**Work to be completed:** Word for word, transcribe the lines below and drop the pictures.

**Source data:**
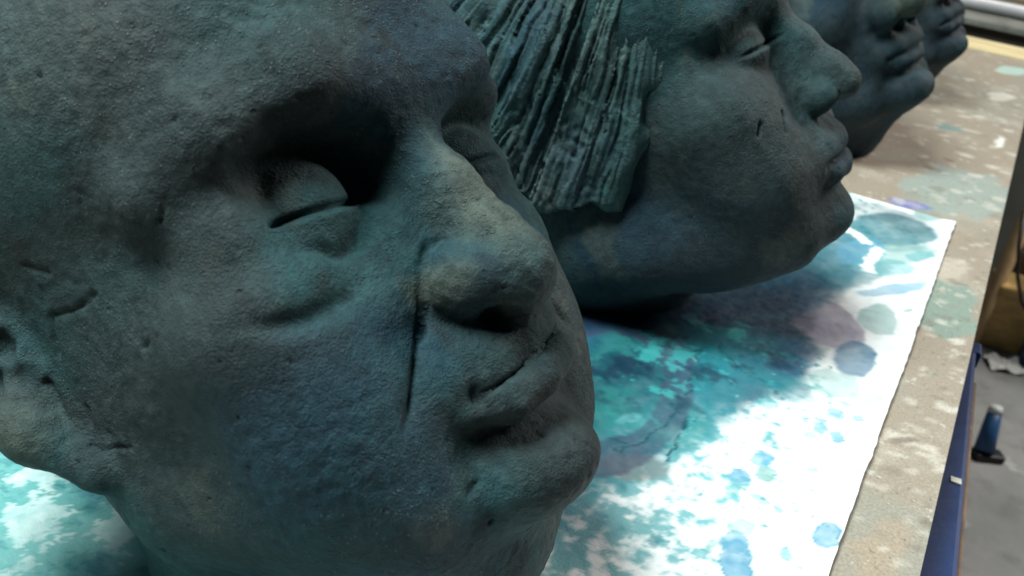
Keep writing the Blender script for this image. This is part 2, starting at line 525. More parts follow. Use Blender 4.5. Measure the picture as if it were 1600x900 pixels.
def head_far(p, M, T, nose=1.0, chin=0.0):
    q = mirror(p)
    d = ell(p, (0, -4, 36), (76, 95, 82))
    d = smin(d, ell(p, (0, 32, -36), (62, 56, 72)), 22)
    d = smin(d, ell(q, (46, 56, -30), (22, 22, 17)), 18)
    d = smin(d, cap(q, (52, 4, -72), (30, 62, -94), 15, 15), 20)
    d = smin(d, ell(p, (0, 70, -62), (32, 24, 26)), 12)
    d = smin(d, chain(q, [((3, 84, 17), 10), ((28, 82, 19), 10), ((46, 68, 16), 10)], 8), 8)
    d = smax(d, -ellr(q, (30, 93, -6), (19, 19, 13), (0, 0, 1), -12), 7)
    d = smin(d, ell(q, (32, 66, -8), (16, 15, 14)), 3)
    n = chain(p, [((0, 82, 6), 7 * nose), ((0, 92, -15), 9 * nose), ((0, 100, -35), 11.5 * nose)], 6)
    n = smin(n, ell(q, (14 * nose, 91, -39), (9 * nose, 12, 10 * nose)), 4)
    d = smin(d, n, 7)
    d = smax(d, -ell(q, (8, 97, -53), (4.5, 8, 6)), 4)
    d = smin(d, chain(q, [((0, 91.5, -62), 5.4), ((12, 89, -63), 5), ((22, 84, -67), 4)], 3), 9)
    d = smax(d, -chain(q, [((0, 98, -85), 5), ((12, 94, -84), 4)], 2), 4)
    d = smin(d, ell(p, (0, 76 + chin, -97), (20, 19, 15)), 8)
    d = smin(d, chain(q, [((0, 90.5, -75.5), 5.4), ((11, 88, -75), 5), ((21, 83.5, -72), 4)], 4), 3)
    d = smin(d, cap(p, (0, 40, -90), (0, -40, -140), 36, 44), 18)
    d = smin(d, cap(p, (0, -30, -50), (0, -62, -175), 54, 52), 26)
    return table_cut(p, M, T, d)


def disp_far(seed):
    def f(p, N):
        half = [(8, 97, -70.3), (15, 94, -70.3), (22, 90, -70.6)]
        line = [(-x, y, z) for x, y, z in half[::-1]] + [(0, 98, -70)] + half
        dist, t = pdist(p, line)
        o = -2.6 * np.exp(-(dist / 1.6) ** 2) + 1.3 * fbm(p, 22, 3, seed) + .5 * fbm(p, 6, 2, seed + 4)
        return o + pits(p, 60, seed, N) + crease(p, [(22, 88, -30), (26, 88, -46), (34, 84, -64)], 2.2, 2.0)
    return f
#SCULPT


def place(o, M, T):
    m = np.eye(4); m[:3, :3] = M; m[:3, 3] = T
    o.matrix_world = Matrix(m.tolist())


def tag(o, label=None, cat=None, group=None, kind=None):
    if label: o['label'] = label
    if cat: o['category'] = cat
    if group: o['group'] = group
    if kind: o['kind'] = kind
    return o


# ------------------------------------------------------------------ node material helpers
class NT:
    def __init__(s, name):
        s.m = bpy.data.materials.new(name); s.m.use_nodes = True; s.t = s.m.node_tree
        s.b = s.t.nodes['Principled BSDF']

    def n(s, typ, **kw):
        nd = s.t.nodes.new(typ)
        for k, v in kw.items():
            if hasattr(nd, k): setattr(nd, k, v)
        return nd

    def l(s, a, b): s.t.links.new(a, b)

    def coord(s, scale=(1, 1, 1)):
        tc = s.n('ShaderNodeTexCoord'); mp = s.n('ShaderNodeMapping'); mp.inputs['Scale'].default_value = scale
        s.l(tc.outputs['Object'], mp.inputs[0]); return mp.outputs[0]

    def noise(s, co, scale, detail=4, rough=.55, dist=0):
        nd = s.n('ShaderNodeTexNoise'); nd.inputs['Scale'].default_value = scale; nd.inputs['Detail'].default_value = detail
        nd.inputs['Roughness'].default_value = rough; nd.inputs['Distortion'].default_value = dist
        s.l(co, nd.inputs['Vector']); return nd.outputs['Fac']

    def voro(s, co, scale, feature='F1', rand=1.0):
        nd = s.n('ShaderNodeTexVoronoi'); nd.feature = feature; nd.inputs['Scale'].default_value = scale
        nd.inputs['Randomness'].default_value = rand; s.l(co, nd.inputs['Vector']); return nd

    def ramp(s, fac, lo, hi, a=0.0, b=1.0):
        nd = s.n('ShaderNodeMapRange'); nd.interpolation_type = 'SMOOTHSTEP'
        for k, v in zip((1, 2, 3, 4), (lo, hi, a, b)): nd.inputs[k].default_value = v
        s.l(fac, nd.inputs[0]); return nd.outputs[0]

    def math(s, op, a, b):
        nd = s.n('ShaderNodeMath'); nd.operation = op
        for i, v in enumerate((a, b)):
            if isinstance(v, (int, float)): nd.inputs[i].default_value = v
            else: s.l(v, nd.inputs[i])
        return nd.outputs[0]

    def mix(s, fac, a, b, mode='MIX'):
        nd = s.n('ShaderNodeMix'); nd.data_type = 'RGBA'; nd.blend_type = mode
        for i, v in ((0, fac), (6, a), (7, b)):
            if isinstance(v, (int, float)): nd.inputs[i].default_value = v
            elif isinstance(v, tuple): nd.inputs[i].default_value = v + (1,)
            else: s.l(v, nd.inputs[i])
        return nd.outputs[2]

    def attr(s, name='patina'):
        nd = s.n('ShaderNodeAttribute'); nd.attribute_name = name; return nd.outputs['Color']

    def bump(s, hgt, strength, dist, prev=None):
        nd = s.n('ShaderNodeBump'); nd.inputs['Strength'].default_value = strength; nd.inputs['Distance'].default_value = dist
        s.l(hgt, nd.inputs['Height'])
        if prev is not None: s.l(prev, nd.inputs['Normal'])
        return nd.outputs[0]

    def out(s, col=None, rough=.6, normal=None, spec=.5, metal=0.0):
        if col is not None:
            if isinstance(col, tuple): s.b.inputs['Base Color'].default_value = col + (1,)
            else: s.l(col, s.b.inputs['Base Color'])
        if isinstance(rough, float): s.b.inputs['Roughness'].default_value = rough
        else: s.l(rough, s.b.inputs['Roughness'])
        if normal is not None: s.l(normal, s.b.inputs['Normal'])
        s.b.inputs['Specular IOR Level'].default_value = spec; s.b.inputs['Metallic'].default_value = metal
        return s.m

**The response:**
Keep writing the Blender script for this image. This is part 2, starting at line 525. More parts follow. Use Blender 4.5. Measure the picture as if it were 1600x900 pixels.
def head_far(p, M, T, nose=1.0, chin=0.0):
    q = mirror(p)
    d = ell(p, (0, -4, 36), (76, 95, 82))
    d = smin(d, ell(p, (0, 32, -36), (62, 56, 72)), 22)
    d = smin(d, ell(q, (46, 56, -30), (22, 22, 17)), 18)
    d = smin(d, cap(q, (52, 4, -72), (30, 62, -94), 15, 15), 20)
    d = smin(d, ell(p, (0, 70, -62), (32, 24, 26)), 12)
    d = smin(d, chain(q, [((3, 84, 17), 10), ((28, 82, 19), 10), ((46, 68, 16), 10)], 8), 8)
    d = smax(d, -ellr(q, (30, 93, -6), (19, 19, 13), (0, 0, 1), -12), 7)
    d = smin(d, ell(q, (32, 66, -8), (16, 15, 14)), 3)
    n = chain(p, [((0, 82, 6), 7 * nose), ((0, 92, -15), 9 * nose), ((0, 100, -35), 11.5 * nose)], 6)
    n = smin(n, ell(q, (14 * nose, 91, -39), (9 * nose, 12, 10 * nose)), 4)
    d = smin(d, n, 7)
    d = smax(d, -ell(q, (8, 97, -53), (4.5, 8, 6)), 4)
    d = smin(d, chain(q, [((0, 91.5, -62), 5.4), ((12, 89, -63), 5), ((22, 84, -67), 4)], 3), 9)
    d = smax(d, -chain(q, [((0, 98, -85), 5), ((12, 94, -84), 4)], 2), 4)
    d = smin(d, ell(p, (0, 76 + chin, -97), (20, 19, 15)), 8)
    d = smin(d, chain(q, [((0, 90.5, -75.5), 5.4), ((11, 88, -75), 5), ((21, 83.5, -72), 4)], 4), 3)
    d = smin(d, cap(p, (0, 40, -90), (0, -40, -140), 36, 44), 18)
    d = smin(d, cap(p, (0, -30, -50), (0, -62, -175), 54, 52), 26)
    return table_cut(p, M, T, d)


def disp_far(seed):
    def f(p, N):
        half = [(8, 97, -70.3), (15, 94, -70.3), (22, 90, -70.6)]
        line = [(-x, y, z) for x, y, z in half[::-1]] + [(0, 98, -70)] + half
        dist, t = pdist(p, line)
        o = -2.6 * np.exp(-(dist / 1.6) ** 2) + 1.3 * fbm(p, 22, 3, seed) + .5 * fbm(p, 6, 2, seed + 4)
        return o + pits(p, 60, seed, N) + crease(p, [(22, 88, -30), (26, 88, -46), (34, 84, -64)], 2.2, 2.0)
    return f
#SCULPT


def place(o, M, T):
    m = np.eye(4); m[:3, :3] = M; m[:3, 3] = T
    o.matrix_world = Matrix(m.tolist())


def tag(o, label=None, cat=None, group=None, kind=None):
    if label: o['label'] = label
    if cat: o['category'] = cat
    if group: o['group'] = group
    if kind: o['kind'] = kind
    return o


# ------------------------------------------------------------------ node material helpers
class NT:
    def __init__(s, name):
        s.m = bpy.data.materials.new(name); s.m.use_nodes = True; s.t = s.m.node_tree
        s.b = s.t.nodes['Principled BSDF']

    def n(s, typ, **kw):
        nd = s.t.nodes.new(typ)
        for k, v in kw.items():
            if hasattr(nd, k): setattr(nd, k, v)
        return nd

    def l(s, a, b): s.t.links.new(a, b)

    def coord(s, scale=(1, 1, 1)):
        tc = s.n('ShaderNodeTexCoord'); mp = s.n('ShaderNodeMapping'); mp.inputs['Scale'].default_value = scale
        s.l(tc.outputs['Object'], mp.inputs[0]); return mp.outputs[0]

    def noise(s, co, scale, detail=4, rough=.55, dist=0):
        nd = s.n('ShaderNodeTexNoise'); nd.inputs['Scale'].default_value = scale; nd.inputs['Detail'].default_value = detail
        nd.inputs['Roughness'].default_value = rough; nd.inputs['Distortion'].default_value = dist
        s.l(co, nd.inputs['Vector']); return nd.outputs['Fac']

    def voro(s, co, scale, feature='F1', rand=1.0):
        nd = s.n('ShaderNodeTexVoronoi'); nd.feature = feature; nd.inputs['Scale'].default_value = scale
        nd.inputs['Randomness'].default_value = rand; s.l(co, nd.inputs['Vector']); return nd

    def ramp(s, fac, lo, hi, a=0.0, b=1.0):
        nd = s.n('ShaderNodeMapRange'); nd.interpolation_type = 'SMOOTHSTEP'
        for k, v in zip((1, 2, 3, 4), (lo, hi, a, b)): nd.inputs[k].default_value = v
        s.l(fac, nd.inputs[0]); return nd.outputs[0]

    def math(s, op, a, b):
        nd = s.n('ShaderNodeMath'); nd.operation = op
        for i, v in enumerate((a, b)):
            if isinstance(v, (int, float)): nd.inputs[i].default_value = v
            else: s.l(v, nd.inputs[i])
        return nd.outputs[0]

    def mix(s, fac, a, b, mode='MIX'):
        nd = s.n('ShaderNodeMix'); nd.data_type = 'RGBA'; nd.blend_type = mode
        for i, v in ((0, fac), (6, a), (7, b)):
            if isinstance(v, (int, float)): nd.inputs[i].default_value = v
            elif isinstance(v, tuple): nd.inputs[i].default_value = v + (1,)
            else: s.l(v, nd.inputs[i])
        return nd.outputs[2]

    def attr(s, name='patina'):
        nd = s.n('ShaderNodeAttribute'); nd.attribute_name = name; return nd.outputs['Color']

    def bump(s, hgt, strength, dist, prev=None):
        nd = s.n('ShaderNodeBump'); nd.inputs['Strength'].default_value = strength; nd.inputs['Distance'].default_value = dist
        s.l(hgt, nd.inputs['Height'])
        if prev is not None: s.l(prev, nd.inputs['Normal'])
        return nd.outputs[0]

    def out(s, col=None, rough=.6, normal=None, spec=.5, metal=0.0):
        if col is not None:
            if isinstance(col, tuple): s.b.inputs['Base Color'].default_value = col + (1,)
            else: s.l(col, s.b.inputs['Base Color'])
        if isinstance(rough, float): s.b.inputs['Roughness'].default_value = rough
        else: s.l(rough, s.b.inputs['Roughness'])
        if normal is not None: s.l(normal, s.b.inputs['Normal'])
        s.b.inputs['Specular IOR Level'].default_value = spec; s.b.inputs['Metallic'].default_value = metal
        return s.m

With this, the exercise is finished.